Another Method for Implicit Learning with ShhTract:
Skip randomly down the page (let your mind choose where it stops). As you visit a particular page again and again over time, your mind will stop more often--perhaps once every paragraph; then more than once every paragraph.
When you stop on a phrase, wait for a moment, maybe a second, until the sound of the words comes into your mind without any effort on your part. (This is different from normal reading, in which you try to grab at the sound as quickly as possible, feeling almost as if you are "pronouncing" the word in your mind).
To use Shh Tract, above all never "pronounce" the words in your mind.
Be sure to blow out (Say Shh!) at the moment your mind sees the word or phrase, and until the sound comes into your mind. This act--it can be very slight--seems to be essential for activating ShhTract!
Do not try to focus on the words. In fact, try NOT to recognize them. Let them just FLIT through your mind without trying to grasp their meaning.
Nonetheless there will be some kind of understanding of the words. But you will not be able to remember the meaning. It is conscious in one way but unconscious in another way. If you try to remember, you will just shut down ShhTract. You may not see any meaning at all. You may see it only indistinctly. But that is just part of the phenomenon of cognition. The main thing is that your conscious mind is not in control. Your mind is building knowledge in its own way and in its own time.
At the beginning of this website, it was stated that ShhTract would prove that cognition is instantaneous and unconscious. The "proof" meant was that it will eventually become clear to you personally that when you are conscious of ANYTHING, for example, anything at all on the printed page (conscious in a way that you can remember what you are reading), ShhTract is not functioning. The magic is gone. On the other hand, you will be absolutely certain that when you see without recognizing, something in your mind has changed.
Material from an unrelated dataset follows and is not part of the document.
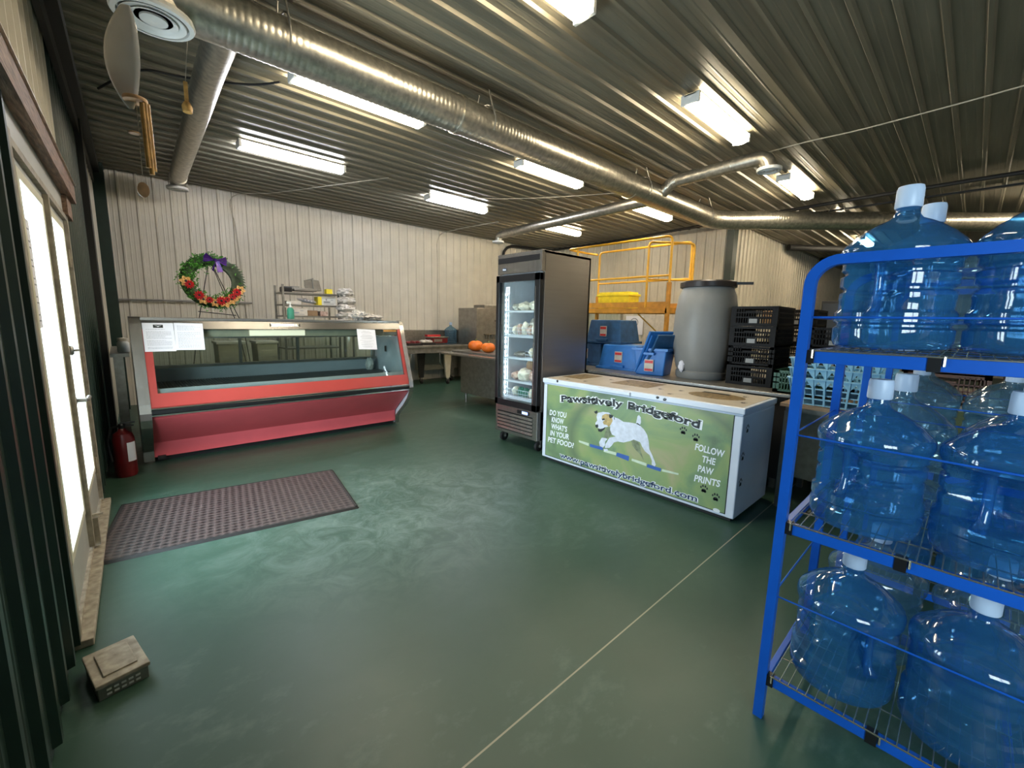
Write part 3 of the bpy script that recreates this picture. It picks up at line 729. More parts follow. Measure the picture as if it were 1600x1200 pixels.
b = mb('beige_box'); b.box(.05, CL - .05, .27, .30, 1.215, 1.373); b.use('steel'); b.box(.05, CL - .05, .262, .31, 1.205, 1.218); b.use('case_glow'); b.box(.92, 1.46, .262, .27, 1.225, 1.30); b.build('canopy_strip', T)  # beige inner face of the canopy, its bright middle set to glow
b = mb('steel_dark'); b.box(CL - .045, CL - .037, .62, .66, .98, 1.06); b.use('black'); b.box(CL - .048, CL - .044, .625, .655, .985, 1.055); b.build('thermometer', T)
mb('plastic_w').blob((CL - .18, .86, .79), .05, .06, .09, .35, 4, 3).build('cloth_scrap', T, smooth=True)
mb('black_matte').box(.10, .16, .36, .40, .04, .07).build('foot', T)
# sheets of paper on the glass
def page(name, xa, xb, sa, sb, label, tilt=0., logo=False, cols=1, centre=False):
    cx, cs_ = (xa + xb) / 2, (sa + sb) / 2
    org = C0 + G(cx, cs_, .016)
    ax = V((1, 0, 0)); ay = (G(0, 1) - G(0, 0)).normalized(); az = ax.cross(ay)
    mm = Matrix((ax, ay, az)).transposed().to_4x4() @ Matrix.Rotation(tilt, 4, 'Z'); mm.translation = org
    w = (xb - xa) / 2; h = (G(0, sb) - G(0, sa)).length / 2
    e = thing(name, (0, 0, 0), label, 'notice', 'paper notices on the display case'); e.matrix_world = mm
    mb('paper').box(-w, w, -h, h, -.0006, .0006).build('sheet', e)
    b = mb('ink'); random.seed(int(xa * 1000))
    rows = 18; top = h * .55 if logo else h * .8
    y = top
    while y > -h * .85:
        if random.random() > .16:
            ww = w * .8 * (random.uniform(.35, 1) if centre else 1)
            x = -ww
            end = ww if centre else ww * random.choice((1, 1, 1, .5))
            while x < end - .004:
                l_ = random.uniform(.006, .018); b.box(x, min(x + l_, end), y - .0014, y + .0014, .0006, .0009); x += l_ + .004
        y -= .0105
    if logo:
        b.use('black'); b.box(-.035, .035, h * .66, h * .88, .0006, .0009)
        b.use('whiteprint'); yy = h * .77
        b.add([(-.028, yy + .008, .001), (-.005, yy - .001, .001), (0, yy - .008, .001), (.005, yy - .001, .001), (.028, yy + .008, .001), (.012, yy + .005, .001), (0, yy + .003, .001), (-.012, yy + .005, .001)], [(0, 1, 7), (1, 2, 6), (1, 6, 7), (2, 3, 6), (3, 5, 6), (3, 4, 5)])
    b.build('printing', e)
    return e
page('paper_notice', .08, .30, .655, 1.0, 'white letter with black bird logo, leftmost sheet on the red display case', logo=True)
page('paper_notice', .302, .52, .665, 1.0, 'white letter of close text taped right of the bird logo sheet', tilt=-.02)
page('paper_notice', 2.02, 2.25, .60, .925, 'single white notice near the right end of red display case glass', tilt=-.05, centre=True)

# on top of the case
t = thing('sanitizer_bottle', (C0.x + 1.42, C0.y + .62, 1.40), 'green hand sanitizer pump bottle standing on the display case top', 'bottle')
mb('sanit').lathe([(.001, 0), (.036, .003), (.038, .02), (.038, .10), (.03, .125), (.015, .135)], n=24).build('bottle', t, smooth=True)
b = mb('plastic_w'); b.lathe([(.016, .135), (.018, .15), (.014, .155), (.007, .16), (.007, .185)], n=16); b.box(-.04, .012, -.008, .008, .185, .198); b.build('pump', t, smooth=True)
t = thing('crumpled_bag', (C0.x + 2.26, C0.y + .60, 1.415), 'pale crumpled plastic bag lying on display case top right of notice', 'bag')
b = mb('bag'); b.blob((0, 0, .035), .10, .09, .055, .7, 4, 2, 20); b.blob((.16, 0, .02), .13, .09, .035, .7, 4, 5, 20); b.blob((-.06, .02, .06), .05, .04, .05, .8, 5, 8, 16); b.build('bag_heap', t, smooth=True)

# ------------------------------------------------------------ wreath on an easel behind the case
t = thing('wreath_stand', (1.0, 6.55, 0), 'thin black wire easel behind the display case holding the wreath', 'easel')
b = mb('black_matte')
b.tube([(-.10, .0, 2.12), (.12, -.1, 1.35), (.30, -.22, 0)], .005, 6); b.tube([(-.10, 0, 2.12), (-.28, -.08, 1.3), (-.5, -.2, 0)], .005, 6); b.tube([(-.10, .0, 2.12), (.22, .06, 1.3), (.42, .35, 0)], .005, 6)
b.tube([(-.27, -.12, 1.47), (.12, -.13, 1.43)], .005, 6)
b.build('wire_legs', t)
wc = V((.905, 6.46, 1.835)); ring = .262
t = thing('flower_wreath', tuple(wc), 'green artificial wreath with red and orange flowers and purple bow', 'wreath'); t.rotation_euler = (R(-10), R(8), 0)
random.seed(3)
b = mb('leaf_dk'); b.tube([(ring * math.cos(R(a)), 0, ring * math.sin(R(a))) for a in range(0, 361, 12)], .066, 12, caps=False); b.build('ring_base', t, smooth=True)
def tuft(b, c, n, l, w, spread=1.):
    for k in range(n):
        d = V((random.gauss(0, 1), random.gauss(-.4, .8), random.gauss(0, 1))).normalized(); q = d.cross(V((random.random(), random.random(), random.random()))).normalized()
        e_ = c + d * l * random.uniform(.6, 1.1); mid = c + d * l * .5
        b.add([c, mid + q * w, e_, mid - q * w], [(0, 1, 2, 3)])
b = mb('leaf')
for k in range(900):
    a = R(random.uniform(75, 345)) if random.random() < .86 else R(random.uniform(0, 360))
    rr0 = ring + random.gauss(0, .040); c = V((rr0 * math.cos(a), random.uniform(-.085, .0), rr0 * math.sin(a)))
    tuft(b, c, 3, .042, .0065)
b.build('foliage', t)
b = mb('leaf_dk')
for k in range(14):
    a = R(-22 + k * 6); p0 = V((ring * math.cos(a), -.072, ring * math.sin(a))); d = V((math.cos(a - .5), 0, math.sin(a - .5)))
    q = V((-d.z, 0, d.x)) * .035
    b.add([p0 - d * .10, p0 + q, p0 + d * .09, p0 - q], [(0, 1, 2, 3)])
b.build('dark_leaves', t)
def flower(pos, r, keyc='petal', pt=10):
    b = mb(keyc)
    for lay, (rr1, yy) in enumerate(((r, 0), (r * .7, -.012))):
        for k in range(pt):
            a = 2 * math.pi * k / pt + lay * .3; da = math.pi / pt * .9
            P = lambda rad, an, y: (rad * math.cos(an), y, rad * math.sin(an))
            b.add([P(0, a, yy), P(rr1 * .7, a - da, yy - .012), P(rr1, a, yy - .008), P(rr1 * .7, a + da, yy - .012)], [(0, 1, 2, 3)])
    b.use('black'); b.blob((0, -.022, 0), r * .22, .008, r * .22, .1, 3, 1, 6)
    o = b.build('red_flower' if keyc == 'petal' else 'orange_blossom', t); o.location = pos; return o
for ang_, rad in ((205, .055), (238, .06), (262, .045), (288, .06), (318, .045), (335, .055), (302, .04)):
    a = R(ang_); flower((ring * math.cos(a), -.115, ring * math.sin(a)), rad)
for ang_, rad in ((196, .07), (250, .065), (275, .06), (296, .08), (325, .06), (345, .065), (312, .07)):
    a = R(ang_ ); flower(((ring + .02) * math.cos(a), -.098, (ring + .015) * math.sin(a)), rad, 'petal_y', 6)
b = mb('purple')
for s in (-1, 1):
    for k in range(2):
        z0 = .02 * k; b.add([(0, -.10, .245), (s * .10, -.13, .305 - z0), (s * .12, -.10, .27 - z0), (s * .12, -.09, .22 - z0), (s * .10, -.12, .20)], [(0, 1, 2), (0, 2, 3), (0, 3, 4)])
    b.add([(0, -.11, .24), (s * .015 + .02, -.12, .24), (s * .06 + .03, -.10, .12), (s * .02 + .01, -.11, .10)], [(0, 1, 2, 3)])
b.blob((0, -.11, .245), .022, .02, .022, .2, 3, 4, 8); b.build('purple_bow', t)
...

Also, it will become clear that unless whatever is happening is absolutely instantaneous, ShhTract is not functioning. You have to wait a second until the sound comes into your mind, but that doesn’t mean cognition takes all that time. Cognition seems to occur when your mind fist touches on the word or phrase.
ShhTract has nothing to say about the physical correlates of cognition. The only thing it does speak of is the way one can allow cognition to occur. A scientist looking for the physical correlates of cognition will certainly be handicapped if he does not distinguish example, between "implicit learning" (learning with ShhTract) and "explicit learning". "Explicit learning" will not lead him to cognition.
What ShhTract says about "explicit learning" (learning without ShhTract) is that it is not cognition. It is a way of understanding and remembering someone else’s ideas. Obviously, there are physical correlates to the process of "explicit learning" too. These physical correlates are activated but not changed by use. But the physical correlates of cognition are different.
"Explicit learning" requires the mind to understand proposed concepts in the light of knowledge one already has. Cognition does something else. Cognition CHANGES the "knowledge one already has". "Explicit learning" is under our control. With enough thought and study, we can grasp someone else’s ideas. Cognition is not under our control. No amount of study will make it happen. It cannot be controlled or predicted.
ShhTract certainly has implications for the field of education. By and large, education involves explicit learning. It is usual for educators to speak of teaching children to use their minds or open their minds. Actually, through homework and testing it by imposing a regimen of explicit learning through homework and testing, it makes actual cognition impossible. Cognition involves a willingness to give up what we know. School demands that we store it up and remember it.
Education which took ShhTract into account might, first, teach children to distinguish between what they know "implicitly" or "tacitly" and what they know "explicitly", and to recognize that "explicit" knowledge is merely tentative or provisional, but that that it is not the way to have NEW thoughts. It is only "food for thought," "food" that cannot be used to develop the mind as long as children are engaged in a struggle to remember !
Educators might also teach children techniques of using ShhTract, and encourage them to consider that the most important type of learning occurs only when immediate recall is not necessary; that "implicit learning" happens unconsciously, and is likely not become available to the conscious mind for an unpredictable time. So that to be a little uncertain about one’s knowledge of the world is a very good thing; and insights may come suddenly and unexpectedly.
Sentences and paragraphs are foreign to cognition. Concepts build up individually, becoming more complex. "Explicit learning" certainly makes use of concepts one as built up through implicit learning, but it doesn’t itself build them up further.
Various articles by Arthur Reber, such as his very fascinating "The Cognitive Unconscious: An Evolutionary Perspective," are available at Google Scholars. But his book (Implicit Learning and Tacit Knowledge) is easily obtainable through Amazon. These are very important works! Dr. Reber is definitely onto something!
AYN RAND
Ayn Rand takes the position that concepts are formed by the conscious mind. See, for example, Introduction to Objectivist Epistemology, Expanded Second Edition (April, 1990), p. 150: "Abstraction as Volitional".
Rand’s position on this point obviously cannot be valid if, as ShhTract claims, cognition is completely unconscious!
Yet of course cognition would still be volitional in the sense that it cannot occur unless the person --usually intentionally--activates ShhTract!